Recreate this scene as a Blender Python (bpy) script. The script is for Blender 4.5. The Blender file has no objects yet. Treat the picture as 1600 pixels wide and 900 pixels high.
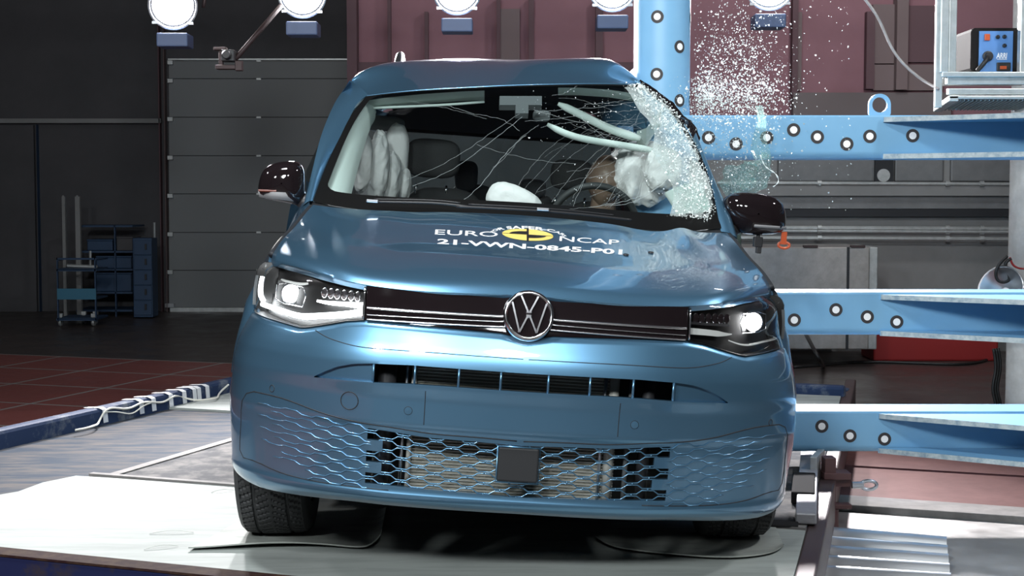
import bpy, bmesh, math, random
import numpy as np
from mathutils import Vector, Matrix, Euler, noise as mnoise

SC = bpy.context.scene
COL = SC.collection
rnd = random.Random(7)

# ------------------------------------------------------------------ camera, world, light, exposure
CAM_H, CAM_P, FPX = 1.24, math.radians(3.49), 2300.0
cd = bpy.data.cameras.new('camera'); cam = bpy.data.objects.new('camera', cd); COL.objects.link(cam)
cam.location = (0, 0, CAM_H); cam.rotation_euler = (math.pi/2 - CAM_P, 0, 0)
cd.sensor_width = 36.0; cd.lens = FPX/1600*36.0; cd.clip_start = .05; cd.clip_end = 100
SC.camera = cam
SC.view_settings.view_transform = 'Standard'
SC.view_settings.look = 'None'
SC.view_settings.gamma = 1.0
SC.view_settings.use_curve_mapping = False
SC.view_settings.exposure = 0.0

w = bpy.data.worlds.new('hall_ambient'); SC.world = w; w.use_nodes = True
w.node_tree.nodes['Background'].inputs[0].default_value = (.75, .8, 1, 1)
w.node_tree.nodes['Background'].inputs[1].default_value = .02

BACK_LAMP_W = 1850.0     # each of the five studio lamps behind the car
BACK_GLOW = 40.0

def aim(o, target):
    d = Vector(target) - o.location
    o.rotation_euler = d.to_track_quat('-Z', 'Y').to_euler()

def area(name, loc, target, size, watts, color=(1, 1, 1), sy=None, spread=math.pi):
    l = bpy.data.lights.new(name, 'AREA'); l.energy = watts; l.color = color
    l.shape = 'RECTANGLE' if sy else 'DISK'; l.size = size; l.spread = spread
    if sy: l.size_y = sy
    o = bpy.data.objects.new(name, l); COL.objects.link(o); o.location = loc; aim(o, target)
    return o

# overhead studio bank in front of the car (out of frame), and the hall lamps to the sides
FRONT = [(-3.2, -.4, 3.6, 170), (-1.3, -.6, 3.6, 190), (.5, -.6, 3.6, 120), (-1.4, 3.7, 5.2, 190)]
for x, y, z, e in FRONT:
    area('hall_lamp', (x, y, z), (x*.12, 5.2, .8), .7, e, (.93, .98, 1))
area('hall_lamp', (-5.2, 5.2, 4.6), (-2.6, 5.6, 0), .5, 60, (1, .97, 1))
area('hall_lamp', (4.6, 5.0, 4.6), (2.2, 6.8, .3), .5, 130, (.97, .98, 1))
area('hall_lamp', (3.0, 11.5, 5.2), (2.8, 14.0, .4), .6, 60, (.97, .98, 1))
area('hall_lamp', (-3.0, 14.0, 5.2), (-3.0, 19.0, 1.4), .6, 14, (.97, .98, 1))
#area('hall_lamp', (.2, 8.6, 5.0), (.1, 6.8, 1.6), .6, 60, (.9, .95, 1))

# ------------------------------------------------------------------ camera / car pose maths
YAW, ROLL = math.radians(2.02), math.radians(3.889)
CAR_T = np.array([-.007, 4.5, 0.0])
def _rot(yaw, roll):
    cy, sy, cr, sr = math.cos(yaw), math.sin(yaw), math.cos(roll), math.sin(roll)
    return np.array([[cy, -sy, 0], [sy, cy, 0], [0, 0, 1]]) @ np.array([[cr, 0, sr], [0, 1, 0], [-sr, 0, cr]])
CAR_R = _rot(YAW, ROLL)
CAM_O = np.array([0, 0, CAM_H])
def ray(px, py):
    a, b = (px-800)/FPX, (450-py)/FPX
    c, s = math.cos(CAM_P), math.sin(CAM_P)
    return np.array([a, c+b*s, -s+b*c])
def at(px, py, Y=None, Z=None):            # a point of the hall seen at a pixel, at depth Y or height Z
    d = ray(px, py); t = Y/d[1] if Y is not None else (Z-CAM_H)/d[2]
    return CAM_O + t*d
def U(px, py, yc):                         # a point of the car (car space) at car depth yc
    d = CAR_R.T @ ray(px, py); o = CAR_R.T @ (CAM_O-CAR_T)
    return o + (yc-o[1])/d[1]*d
def pix(P):                                # car space -> pixel
    Q = CAR_R @ np.asarray(P) + CAR_T - CAM_O
    c, s = math.cos(CAM_P), math.sin(CAM_P)
    d = Q[1]*c-Q[2]*s; u = Q[1]*s+Q[2]*c
    return np.array([800+FPX*Q[0]/d, 450-FPX*u/d])
def to_car(P): return CAR_R.T @ (np.asarray(P, float)-CAR_T)

def sstep(a, b, x):
    t = np.clip((np.asarray(x, float)-a)/(b-a), 0, 1); return t*t*(3-2*t)
def spl(pts, n):                           # natural cubic spline through points, n samples
    P = np.array(pts, float)
    if len(P) == 2: return P[0]+np.linspace(0, 1, n)[:, None]*(P[1]-P[0])
    t = np.r_[0, np.cumsum(np.sqrt(((P[1:]-P[:-1])**2).sum(1))+1e-9)]
    return spl_t(t, P, np.linspace(0, t[-1], n))
def spl_t(t, P, q):
    t = np.asarray(t, float); P = np.asarray(P, float); q = np.asarray(q, float); m = len(t)
    h = np.diff(t); A = np.zeros((m, m)); B = np.zeros(P.shape)
    A[0, 0] = A[-1, -1] = 1
    for i in range(1, m-1):
        A[i, i-1], A[i, i], A[i, i+1] = h[i-1], 2*(h[i-1]+h[i]), h[i]
        B[i] = 3*((P[i+1]-P[i])/h[i]-(P[i]-P[i-1])/h[i-1])
    c = np.linalg.solve(A, B.reshape(m, -1)).reshape(B.shape)
    k = np.clip(np.searchsorted(t, q, side='right')-1, 0, m-2)
    d = (q-t[k])
    if P.ndim > 1: d = d.reshape(-1, *([1]*(P.ndim-1))); hk = h[k].reshape(d.shape)
    else: hk = h[k]
    b = (P[k+1]-P[k])/hk-hk*(2*c[k]+c[k+1])/3
    dd = (c[k+1]-c[k])/(3*hk)
    return P[k]+b*d+c[k]*d**2+dd*d**3

# ------------------------------------------------------------------ scene helpers
def tag(o, label, cat, group=None, kind=None):
    if label: o['label'] = label
    if cat: o['category'] = cat
    if group: o['group'] = group
    if kind: o['kind'] = kind
    return o
def thing(name, label, cat, loc=(0, 0, 0), rot=(0, 0, 0), group=None):
    o = bpy.data.objects.new(name, None); COL.objects.link(o)
    o.empty_display_size = .1
    o.location = loc; o.rotation_euler = rot
    return tag(o, label, cat, group)
def dup(o, parent=None):
    c = o.copy(); COL.objects.link(c)
    if parent: c.parent = parent
    for ch in list(o.children): dup(ch, c)
    return c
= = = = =
## Set task
Go through the data above and transcribe it in full, omitting any image.

## Task response
Recreate this scene as a Blender Python (bpy) script. The script is for Blender 4.5. The Blender file has no objects yet. Treat the picture as 1600 pixels wide and 900 pixels high.
import bpy, bmesh, math, random
import numpy as np
from mathutils import Vector, Matrix, Euler, noise as mnoise

SC = bpy.context.scene
COL = SC.collection
rnd = random.Random(7)

# ------------------------------------------------------------------ camera, world, light, exposure
CAM_H, CAM_P, FPX = 1.24, math.radians(3.49), 2300.0
cd = bpy.data.cameras.new('camera'); cam = bpy.data.objects.new('camera', cd); COL.objects.link(cam)
cam.location = (0, 0, CAM_H); cam.rotation_euler = (math.pi/2 - CAM_P, 0, 0)
cd.sensor_width = 36.0; cd.lens = FPX/1600*36.0; cd.clip_start = .05; cd.clip_end = 100
SC.camera = cam
SC.view_settings.view_transform = 'Standard'
SC.view_settings.look = 'None'
SC.view_settings.gamma = 1.0
SC.view_settings.use_curve_mapping = False
SC.view_settings.exposure = 0.0

w = bpy.data.worlds.new('hall_ambient'); SC.world = w; w.use_nodes = True
w.node_tree.nodes['Background'].inputs[0].default_value = (.75, .8, 1, 1)
w.node_tree.nodes['Background'].inputs[1].default_value = .02

BACK_LAMP_W = 1850.0     # each of the five studio lamps behind the car
BACK_GLOW = 40.0

def aim(o, target):
    d = Vector(target) - o.location
    o.rotation_euler = d.to_track_quat('-Z', 'Y').to_euler()

def area(name, loc, target, size, watts, color=(1, 1, 1), sy=None, spread=math.pi):
    l = bpy.data.lights.new(name, 'AREA'); l.energy = watts; l.color = color
    l.shape = 'RECTANGLE' if sy else 'DISK'; l.size = size; l.spread = spread
    if sy: l.size_y = sy
    o = bpy.data.objects.new(name, l); COL.objects.link(o); o.location = loc; aim(o, target)
    return o

# overhead studio bank in front of the car (out of frame), and the hall lamps to the sides
FRONT = [(-3.2, -.4, 3.6, 170), (-1.3, -.6, 3.6, 190), (.5, -.6, 3.6, 120), (-1.4, 3.7, 5.2, 190)]
for x, y, z, e in FRONT:
    area('hall_lamp', (x, y, z), (x*.12, 5.2, .8), .7, e, (.93, .98, 1))
area('hall_lamp', (-5.2, 5.2, 4.6), (-2.6, 5.6, 0), .5, 60, (1, .97, 1))
area('hall_lamp', (4.6, 5.0, 4.6), (2.2, 6.8, .3), .5, 130, (.97, .98, 1))
area('hall_lamp', (3.0, 11.5, 5.2), (2.8, 14.0, .4), .6, 60, (.97, .98, 1))
area('hall_lamp', (-3.0, 14.0, 5.2), (-3.0, 19.0, 1.4), .6, 14, (.97, .98, 1))
#area('hall_lamp', (.2, 8.6, 5.0), (.1, 6.8, 1.6), .6, 60, (.9, .95, 1))

# ------------------------------------------------------------------ camera / car pose maths
YAW, ROLL = math.radians(2.02), math.radians(3.889)
CAR_T = np.array([-.007, 4.5, 0.0])
def _rot(yaw, roll):
    cy, sy, cr, sr = math.cos(yaw), math.sin(yaw), math.cos(roll), math.sin(roll)
    return np.array([[cy, -sy, 0], [sy, cy, 0], [0, 0, 1]]) @ np.array([[cr, 0, sr], [0, 1, 0], [-sr, 0, cr]])
CAR_R = _rot(YAW, ROLL)
CAM_O = np.array([0, 0, CAM_H])
def ray(px, py):
    a, b = (px-800)/FPX, (450-py)/FPX
    c, s = math.cos(CAM_P), math.sin(CAM_P)
    return np.array([a, c+b*s, -s+b*c])
def at(px, py, Y=None, Z=None):            # a point of the hall seen at a pixel, at depth Y or height Z
    d = ray(px, py); t = Y/d[1] if Y is not None else (Z-CAM_H)/d[2]
    return CAM_O + t*d
def U(px, py, yc):                         # a point of the car (car space) at car depth yc
    d = CAR_R.T @ ray(px, py); o = CAR_R.T @ (CAM_O-CAR_T)
    return o + (yc-o[1])/d[1]*d
def pix(P):                                # car space -> pixel
    Q = CAR_R @ np.asarray(P) + CAR_T - CAM_O
    c, s = math.cos(CAM_P), math.sin(CAM_P)
    d = Q[1]*c-Q[2]*s; u = Q[1]*s+Q[2]*c
    return np.array([800+FPX*Q[0]/d, 450-FPX*u/d])
def to_car(P): return CAR_R.T @ (np.asarray(P, float)-CAR_T)

def sstep(a, b, x):
    t = np.clip((np.asarray(x, float)-a)/(b-a), 0, 1); return t*t*(3-2*t)
def spl(pts, n):                           # natural cubic spline through points, n samples
    P = np.array(pts, float)
    if len(P) == 2: return P[0]+np.linspace(0, 1, n)[:, None]*(P[1]-P[0])
    t = np.r_[0, np.cumsum(np.sqrt(((P[1:]-P[:-1])**2).sum(1))+1e-9)]
    return spl_t(t, P, np.linspace(0, t[-1], n))
def spl_t(t, P, q):
    t = np.asarray(t, float); P = np.asarray(P, float); q = np.asarray(q, float); m = len(t)
    h = np.diff(t); A = np.zeros((m, m)); B = np.zeros(P.shape)
    A[0, 0] = A[-1, -1] = 1
    for i in range(1, m-1):
        A[i, i-1], A[i, i], A[i, i+1] = h[i-1], 2*(h[i-1]+h[i]), h[i]
        B[i] = 3*((P[i+1]-P[i])/h[i]-(P[i]-P[i-1])/h[i-1])
    c = np.linalg.solve(A, B.reshape(m, -1)).reshape(B.shape)
    k = np.clip(np.searchsorted(t, q, side='right')-1, 0, m-2)
    d = (q-t[k])
    if P.ndim > 1: d = d.reshape(-1, *([1]*(P.ndim-1))); hk = h[k].reshape(d.shape)
    else: hk = h[k]
    b = (P[k+1]-P[k])/hk-hk*(2*c[k]+c[k+1])/3
    dd = (c[k+1]-c[k])/(3*hk)
    return P[k]+b*d+c[k]*d**2+dd*d**3

# ------------------------------------------------------------------ scene helpers
def tag(o, label, cat, group=None, kind=None):
    if label: o['label'] = label
    if cat: o['category'] = cat
    if group: o['group'] = group
    if kind: o['kind'] = kind
    return o
def thing(name, label, cat, loc=(0, 0, 0), rot=(0, 0, 0), group=None):
    o = bpy.data.objects.new(name, None); COL.objects.link(o)
    o.empty_display_size = .1
    o.location = loc; o.rotation_euler = rot
    return tag(o, label, cat, group)
def dup(o, parent=None):
    c = o.copy(); COL.objects.link(c)
    if parent: c.parent = parent
    for ch in list(o.children): dup(ch, c)
    return c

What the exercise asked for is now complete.